Still, it was fine for Marx to confuse the ROIC and the growth rate of corporate profits, because he worked in the days before William Jevons, Eugen Böhm-Bawerk, Knut Wicksell, Joseph Schumpeter and Alfred Marshall, who between them developed the notion of the marginal return on one more unit of capital. Alas, one cannot make the same excuse for Piketty, who is writing more than 100 years after this discovery.

The next question, then, is: why has his book become a best seller? The answer was provided a long time ago by the early 20th Century Italian economist Vilfredo Pareto, who argued that to the governing and chattering classes a theory can be:

1.) true and useful
2.) false and useful
3.) true and useless
4.) false and useless

Here a “useful” theory is one that increases the power of the anointed, not one that benefits the population at large. Theories that fall into the “false and useful” category are grasped especially fiercely by the anointed precisely because they help them to consolidate their political power. Keynesianism is a prime example.

Which brings us to Schumpeter. In Capitalism, Socialism and Democracy he made a fabulous remark which throws more light on the matter. He explained that the rise in living standards allowed by capitalism through the process of creative destruction was going to drive a huge rise in the educational level of the population. The educated but uncompetitive would grow to hate the capitalist system, under which their merits were not recognized, and would try to seize control of educational and cultural institutions in order to teach the youth that markets do not work.

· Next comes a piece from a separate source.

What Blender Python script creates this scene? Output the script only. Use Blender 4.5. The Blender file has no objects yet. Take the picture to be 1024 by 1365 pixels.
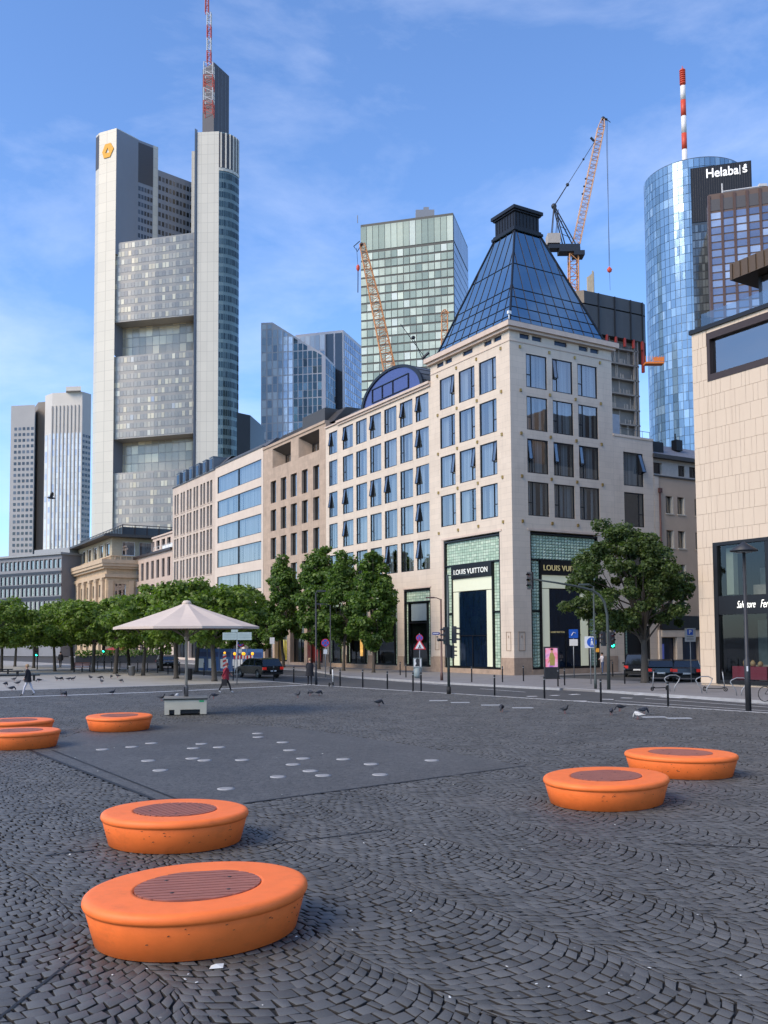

Much the same idea was expressed by the Italian Marxist Antonio Gramsci. If these fellows were to take control of the cultural and educational world, then 30 years later the political system would fall into their hands like a ripe fruit. Then they would be able to use the democratic process to destroy the free market, having first brain-washed the electorate.

Don’t get me wrong, I am absolutely in favor of education. But I am against a centralized educational system, easily controlled by the anointed.

This leaves open a question: why do intellectuals hate free markets? Because, as French sociologist Raymond Boudon explained, in a free market they would be paid at their real value.

Their success in controlling not ideas, which are uncontrollable, but the teaching of ideas, continued Schumpeter, would inevitably lead to a shift from a democratic, market-based system, to tyranny and poverty.

This is exactly what is happening in the old world today. An over-educated, self-anointed elite is fighting tooth and nail to defy market forces and preserve its position in the educational and cultural system. Piketty, as one of this elite, is being feted accordingly. Nothing new there.